Et croyez-moi, contrairement à ce que l’on essaie de nous inculquer, la communauté musulmane ne condamne pas unanimement l’engagement djihadiste de certains. Dans mon quartier, une majorité de jeunes s’est réjouie des attentats du 11 septembre 2001. Beaucoup virent en Ben Laden le porte-parole de leur reconnaissance. Aujourd’hui, autant espèrent que la coalition internationale échouera dans sa lutte contre l’État islamique, maintenant appelé Daech. Je vous le garantis !
Quant à l’exécution d’Hervé Gourdel en Algérie, certains dans mon quartier estiment que les Français n’ont plus à mettre les pieds dans un pays musulman, même pour pratiquer le trekking. Je ne dis pas qu’ils cautionnent massivement cet abominable assassinat. Disons qu’ils le replacent dans le contexte d’un affrontement entre un pays occidental et une partie du monde musulman. Les frappes aériennes des uns justifiant alors les crimes des autres.

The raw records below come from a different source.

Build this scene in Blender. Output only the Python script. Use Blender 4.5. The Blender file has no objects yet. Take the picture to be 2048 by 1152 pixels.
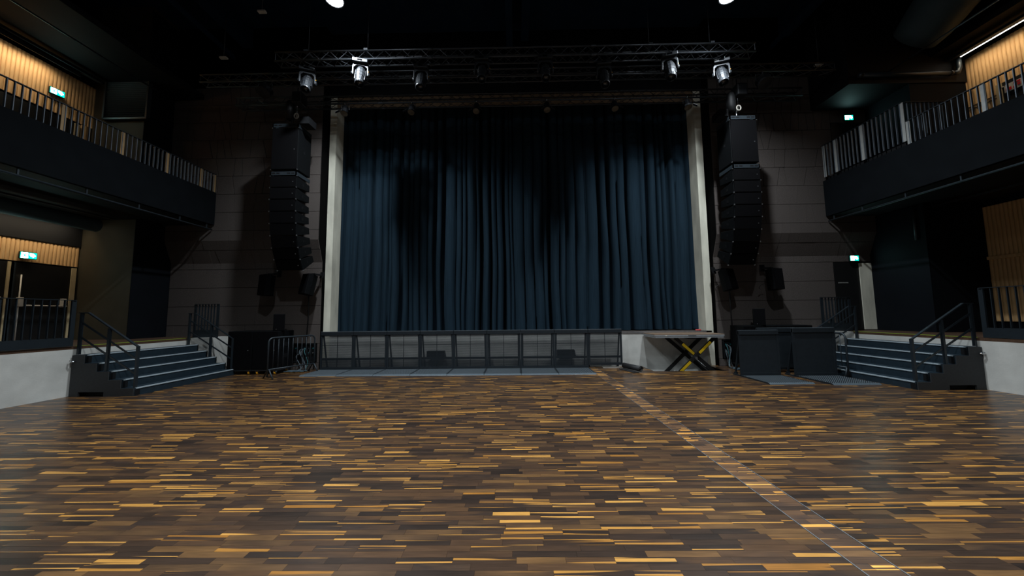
import bpy, bmesh, math, random
from mathutils import Vector, Matrix
S = bpy.context.scene
COL = S.collection
PI = math.pi
rng = random.Random(7)

# ------------------------------------------------------------------ camera
F_PX, YAW, PITCH, ROLL, EYE = 660.9, -.0122, .0807, -.0106, 1.6
cy_, sy_, cp_, sp_ = math.cos(YAW), math.sin(YAW), math.cos(PITCH), math.sin(PITCH)
CF = Vector((sy_*cp_, cy_*cp_, sp_))
_r = Vector((cy_, -sy_, 0)); _u = _r.cross(CF)
CR = _r*math.cos(ROLL) + _u*math.sin(ROLL)
CU = _u*math.cos(ROLL) - _r*math.sin(ROLL)
cam_d = bpy.data.cameras.new('camera'); cam = bpy.data.objects.new('camera', cam_d); COL.objects.link(cam)
cam_d.sensor_width = 36; cam_d.lens = F_PX*36/2048; cam_d.clip_start = .05; cam_d.clip_end = 200
M = Matrix.Identity(4)
for i in range(3):
    M[i][0] = CR[i]; M[i][1] = CU[i]; M[i][2] = -CF[i]
M[0][3], M[1][3], M[2][3] = 0, 0, EYE
cam.matrix_world = M
S.camera = cam

def project(p):
    v = Vector(p) - Vector((0, 0, EYE)); d = v.dot(CF)
    if d < .05: return None
    return 1024 + F_PX*v.dot(CR)/d, 576 - F_PX*v.dot(CU)/d

# ------------------------------------------------------------------ world, exposure
w = bpy.data.worlds.new('world'); S.world = w; w.use_nodes = True
bg = w.node_tree.nodes['Background']
bg.inputs[0].default_value = (.25, .45, .7, 1); bg.inputs[1].default_value = .002
S.view_settings.view_transform = 'Standard'; S.view_settings.look = 'None'
S.view_settings.exposure = 0.0; S.view_settings.gamma = 1; S.view_settings.use_curve_mapping = False

# ------------------------------------------------------------------ materials
def lin(c):
    return tuple(((x/255)/12.92 if x/255 <= .04045 else ((x/255+.055)/1.055)**2.4) for x in c)
MATS = {}
def mat(name, rgb, rough=.6, metal=0, var=.15, scale=6, bump=0, bscale=60, emit=None, es=0, sheen=0, spec=.5, stretch=(1, 1, 1)):
    if name in MATS: return MATS[name]
    m = bpy.data.materials.new(name); m.use_nodes = True
    nt = m.node_tree; N = nt.nodes; L = nt.links; b = N['Principled BSDF']
    c = lin(rgb)
    tc = N.new('ShaderNodeTexCoord'); mp = N.new('ShaderNodeMapping'); L.new(tc.outputs['Object'], mp.inputs[0])
    mp.inputs['Scale'].default_value = stretch
    nz = N.new('ShaderNodeTexNoise'); nz.inputs['Scale'].default_value = scale; nz.inputs['Detail'].default_value = 5
    L.new(mp.outputs[0], nz.inputs['Vector'])
    rp = N.new('ShaderNodeValToRGB'); L.new(nz.outputs[0], rp.inputs[0])
    rp.color_ramp.elements[0].position = .3; rp.color_ramp.elements[1].position = .7
    rp.color_ramp.elements[0].color = (*[x*(1-var) for x in c], 1)
    rp.color_ramp.elements[1].color = (*[min(1, x*(1+var)) for x in c], 1)
    L.new(rp.outputs[0], b.inputs['Base Color'])
    b.inputs['Roughness'].default_value = rough; b.inputs['Metallic'].default_value = metal
    b.inputs['Specular IOR Level'].default_value = spec
    if sheen:
        b.inputs['Sheen Weight'].default_value = sheen; b.inputs['Sheen Roughness'].default_value = .4
        b.inputs['Sheen Tint'].default_value = (*c, 1)
    if bump:
        n2 = N.new('ShaderNodeTexNoise'); n2.inputs['Scale'].default_value = bscale; n2.inputs['Detail'].default_value = 3
        L.new(mp.outputs[0], n2.inputs['Vector'])
        bp = N.new('ShaderNodeBump'); bp.inputs['Strength'].default_value = bump; bp.inputs['Distance'].default_value = .01
        L.new(n2.outputs[0], bp.inputs['Height']); L.new(bp.outputs[0], b.inputs['Normal'])
    if emit:
        b.inputs['Emission Color'].default_value = (*emit, 1); b.inputs['Emission Strength'].default_value = es
    MATS[name] = m
    return m

concrete = mat('concrete', (190, 190, 185), .75, 0, .14, 2.2, .15, 40, spec=.3)
concrete_raw = mat('concrete_formwork', (212, 210, 194), .8, 0, .2, 3, .2, 30, spec=.25, stretch=(1, 1, .35))
fibre = mat('wood_wool_panel', (84, 78, 75), .95, 0, .35, 90, .5, 160, spec=.1)
fibre_gap = mat('panel_backing', (8, 8, 8), .95, 0, .2, 5, spec=.05)
black = mat('black_paint', (9, 11, 14), .7, 0, .2, 3, spec=.25)
ceil_m = mat('ceiling_haze_blue', (22, 42, 62), .85, 0, .2, 2, spec=.15)  # bluish haze under the ceiling is put into this colour
navy = mat('dark_wall_paint', (12, 16, 21), .75, 0, .12, 2, spec=.12)
olive = mat('olive_grey_paint', (70, 66, 54), .7, 0, .12, 2, spec=.25)
fascia_m = mat('fascia_paint', (15, 18, 21), .8, 0, .12, 3, spec=.05)
steel = mat('anthracite_steel', (46, 54, 60), .45, .3, .12, 8, spec=.5)
stair_m = mat('stair_steel', (27, 42, 52), .6, .2, .15, 12, spec=.4)
stair_side = mat('stair_side_steel', (46, 48, 50), .6, .2, .12, 30, .1, 200, spec=.4)
nosing_m = mat('nosing_strip', (176, 190, 198), .5, .3, .1, 20)
rail_m = mat('railing_steel', (30, 38, 44), .45, .2, .12, 8)
alu = mat('aluminium', (190, 192, 196), .32, .9, .1, 14)
truss_m = mat('truss_black_aluminium', (62, 66, 71), .4, .5, .15, 6)
speaker_m = mat('speaker_black', (11, 13, 15), .6, 0, .15, 20, .2, 250, spec=.1)
grille_m = mat('speaker_grille', (10, 10, 12), .75, 0, .2, 200, .3, 400, spec=.05)
plastic = mat('black_plastic', (22, 24, 27), .55, 0, .15, 10)
head_m = mat('fixture_grey', (43, 46, 50), .42, .2, .12, 8)
head_d = mat('fixture_dark', (34, 36, 40), .4, .2, .12, 8)
glass_d = mat('lens_glass', (8, 9, 12), .08, 0, .1, 5, spec=.8)
chrome = mat('chrome', (200, 204, 208), .2, 1, .05, 10)
curtain_m = mat('stage_velvet', (31, 46, 57), .95, 0, .16, 5, .15, 120, sheen=.25, spec=.05, stretch=(6, 6, .25))
yellow = mat('wheel_yellow', (238, 168, 24), .5, 0, .1, 10)
slat_m = mat('oak_slat', (208, 170, 120), .6, 0, .14, 7, .1, 60, spec=.3, stretch=(3, 3, .4))
slat_back = mat('oak_slat_backing', (178, 142, 96), .8, 0, .15, 7, spec=.2)
white_p = mat('white_paint', (205, 200, 190), .5, 0, .06, 8)
red_p = mat('red_sign', (205, 30, 34), .5, 0, .08, 8)
lime = mat('lime_tape', (150, 185, 40), .6, 0, .1, 10)
cable_m = mat('cable_black', (20, 21, 23), .5, 0, .2, 20)
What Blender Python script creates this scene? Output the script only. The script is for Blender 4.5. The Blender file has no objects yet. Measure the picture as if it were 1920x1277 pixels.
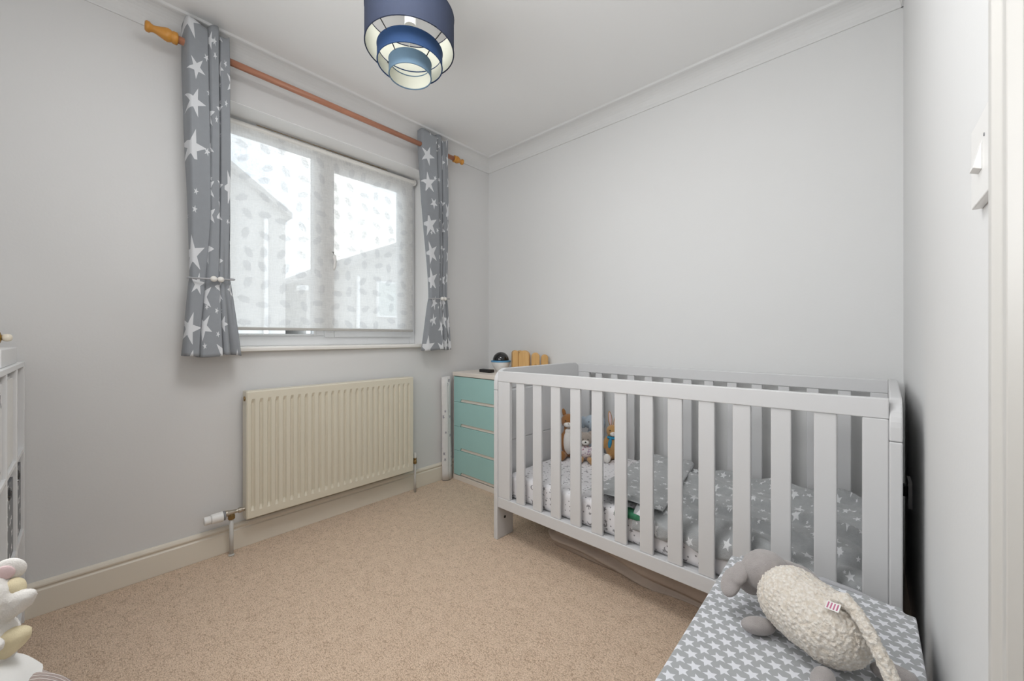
import bpy, bmesh, math, random
from mathutils import Vector, Matrix, noise
random.seed(7)
PI = math.pi
scn = bpy.context.scene
COL = scn.collection

# ---------------------------------------------------------------- camera
cam = bpy.data.cameras.new('camera')
cam.sensor_width = 36.0
cam.lens = 728.6 / 1920 * 36.0
cam.shift_y = -7.5 / 1920
cam.clip_start = 0.02
camo = bpy.data.objects.new('camera', cam)
COL.objects.link(camo)
camo.location = (0, 0, 1.008)
camo.rotation_euler = (PI / 2, 0, math.radians(42.344))
scn.camera = camo

# ---------------------------------------------------------------- world, added fill lights, exposure
w = bpy.data.worlds.new('world'); scn.world = w; w.use_nodes = True
nt = w.node_tree; nt.nodes.clear()
out = nt.nodes.new('ShaderNodeOutputWorld'); bg = nt.nodes.new('ShaderNodeBackground')
tc = nt.nodes.new('ShaderNodeTexCoord'); nz = nt.nodes.new('ShaderNodeTexNoise'); cr = nt.nodes.new('ShaderNodeValToRGB')
nz.inputs['Scale'].default_value = 3.2; nz.inputs['Detail'].default_value = 6
cr.color_ramp.elements[0].position = .38; cr.color_ramp.elements[0].color = (.62, .72, .86, 1)
cr.color_ramp.elements[1].position = .60; cr.color_ramp.elements[1].color = (1, 1, 1, 1)
nt.links.new(tc.outputs['Generated'], nz.inputs['Vector']); nt.links.new(nz.outputs['Fac'], cr.inputs['Fac'])
nt.links.new(cr.outputs['Color'], bg.inputs['Color']); bg.inputs['Strength'].default_value = 3.5
nt.links.new(bg.outputs[0], out.inputs[0])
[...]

Je vous entends déjà : «Le Gilles, il vire grave facho, même s’il s’en défend». Et moi je leur réponds : Pas du tout !
Concernant le conflit israélo-palestinien, le Front National soutient ouvertement Israël et son droit à l’autodéfense contre le Hamas que je considère, moi, comme un mouvement de résistance à la colonisation. Si cette organisation est animée de convictions religieuses extrémistes, elles ont été nourries par des décennies d’occupation, de frustrations et de brutalités.
Par ailleurs, j’estime que la France n’aurait jamais du intervenir en Libye. Elle a outrepassé le mandat que lui a confié l’ONU (la défense de Benghazi assiégée par les troupes de Kadhafi). En participant à la chute du régime libyen, elle a précipité une partie du Sahel dans le chaos, reproduisant le scénario que les stratèges américains ont réservé à l’Irak avec le succès qu’on mesure aujourd’hui.
Mais si j’estime que les Français (encore majoritairement chrétiens) n’ont pas à intervenir dans des affaires qui concernent des pays souverains (généralement musulmans), je n’accepte pas que la France devienne le théâtre de tensions communautaristes et de propagandes religieuses.
Nous avons mis des siècles à nous affranchir de l’écrasante domination de l’Église catholique, ce n’est pas pour subir les diktats, croyances et rites du judaïsme et de l’islam, pas plus que ceux de la chrétienté.
Je ne supporte plus celles et ceux (de plus en plus nombreux) qui se réfèrent à leur appartenance religieuse, avant de nous asséner des leçons de tolérance.
Si les grandes religions monothéistes étaient tolérantes, ça se saurait depuis longtemps. Nous ne serions pas dans le merdier dans lequel nous nous enfonçons.
Plus généralement, je ne supporte plus qu’on m’inflige toutes les misères du monde auxquelles je devrais être sensible et solidaire, alors que personne (ou si peu) se soucie des miennes.
Je ne suis pas et n’ai jamais été égoïste, focalisé sur mon petit confort intellectuel et matériel. Au contraire. Je me suis longtemps investi et engagé en faveur d’un idéal humaniste et solidaire. J’ai lutté dans des collectifs, participant à mon petit niveau à faire bouger les choses. J’ai parfois gagné et souvent perdu.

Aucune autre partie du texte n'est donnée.